▶ [Problem to solve] Images are not part of the copy; transcribe all the data exactly.
* START Source excerpt *
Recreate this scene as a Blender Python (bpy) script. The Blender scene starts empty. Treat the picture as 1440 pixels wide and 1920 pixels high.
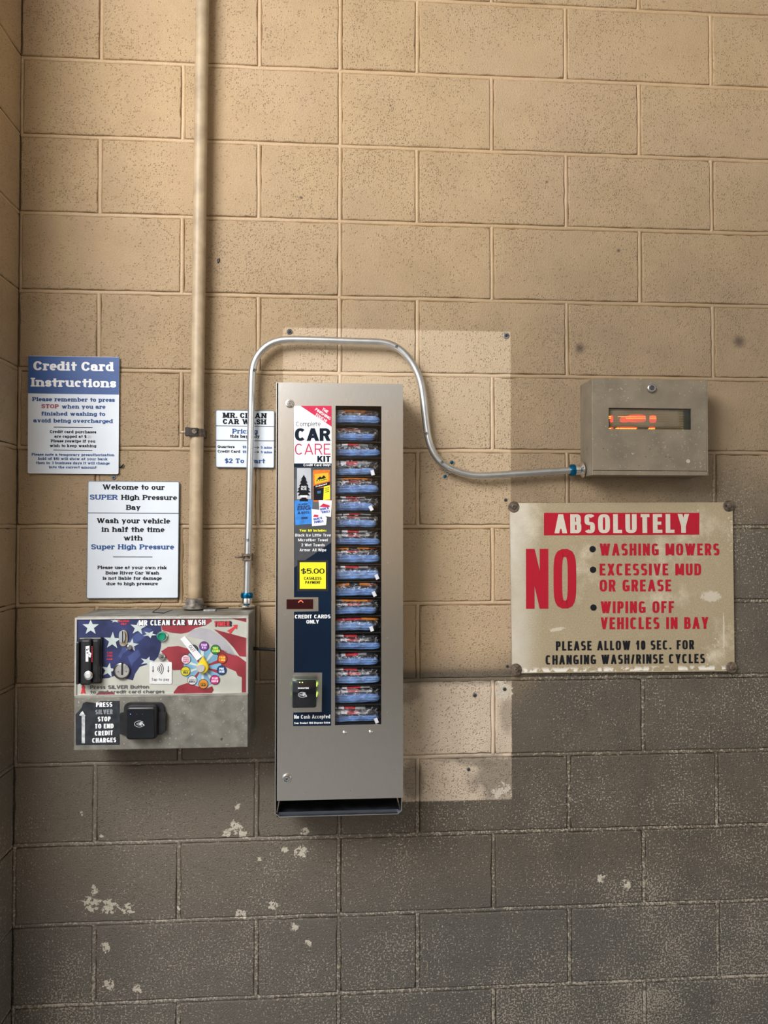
import bpy, bmesh, math, random
from mathutils import Vector, Matrix, Euler, noise
random.seed(7)
SC = bpy.context.scene
C = SC.collection
PI = math.pi

# ------------------------------------------------------------------ camera
CAM = Vector((-0.0161, -1.9480, 1.4023))
ROT = Euler((1.5908, -0.0004, -0.0691), 'XYZ')
FPX = 1400.0
cd = bpy.data.cameras.new('camera')
cd.sensor_fit = 'VERTICAL'
cd.sensor_height = 24.0
cd.lens = 24.0 * FPX / 1920.0
cd.clip_start = 0.05
co = bpy.data.objects.new('camera', cd)
co.location = CAM
co.rotation_euler = ROT
C.objects.link(co)
SC.camera = co

# ------------------------------------------------------------------ sky, daylight, exposure
SC.view_settings.view_transform = 'Standard'
SC.view_settings.look = 'None'
SC.view_settings.gamma = 1.0
SC.view_settings.use_curve_mapping = False
SC.view_settings.exposure = 0.14
wd = bpy.data.worlds.new('overcast_sky')
SC.world = wd
wd.use_nodes = True
wd.node_tree.nodes['Background'].inputs[0].default_value = (0.94, 0.98, 1.0, 1)
wd.node_tree.nodes['Background'].inputs[1].default_value = 0.65


def area(name, loc, target, sx, sy, power, col):
    l = bpy.data.lights.new(name, 'AREA')
    l.shape = 'RECTANGLE'
    l.size, l.size_y = sx, sy
    l.energy = power
    l.color = col
    o = bpy.data.objects.new(name, l)
    o.location = loc
    d = Vector(target) - Vector(loc)
    o.rotation_euler = d.to_track_quat('-Z', 'Y').to_euler()
    C.objects.link(o)
    return o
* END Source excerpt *
▶ [Response below]
Recreate this scene as a Blender Python (bpy) script. The Blender scene starts empty. Treat the picture as 1440 pixels wide and 1920 pixels high.
import bpy, bmesh, math, random
from mathutils import Vector, Matrix, Euler, noise
random.seed(7)
SC = bpy.context.scene
C = SC.collection
PI = math.pi

# ------------------------------------------------------------------ camera
CAM = Vector((-0.0161, -1.9480, 1.4023))
ROT = Euler((1.5908, -0.0004, -0.0691), 'XYZ')
FPX = 1400.0
cd = bpy.data.cameras.new('camera')
cd.sensor_fit = 'VERTICAL'
cd.sensor_height = 24.0
cd.lens = 24.0 * FPX / 1920.0
cd.clip_start = 0.05
co = bpy.data.objects.new('camera', cd)
co.location = CAM
co.rotation_euler = ROT
C.objects.link(co)
SC.camera = co

# ------------------------------------------------------------------ sky, daylight, exposure
SC.view_settings.view_transform = 'Standard'
SC.view_settings.look = 'None'
SC.view_settings.gamma = 1.0
SC.view_settings.use_curve_mapping = False
SC.view_settings.exposure = 0.14
wd = bpy.data.worlds.new('overcast_sky')
SC.world = wd
wd.use_nodes = True
wd.node_tree.nodes['Background'].inputs[0].default_value = (0.94, 0.98, 1.0, 1)
wd.node_tree.nodes['Background'].inputs[1].default_value = 0.65


def area(name, loc, target, sx, sy, power, col):
    l = bpy.data.lights.new(name, 'AREA')
    l.shape = 'RECTANGLE'
    l.size, l.size_y = sx, sy
    l.energy = power
    l.color = col
    o = bpy.data.objects.new(name, l)
    o.location = loc
    d = Vector(target) - Vector(loc)
    o.rotation_euler = d.to_track_quat('-Z', 'Y').to_euler()
    C.objects.link(o)
    return o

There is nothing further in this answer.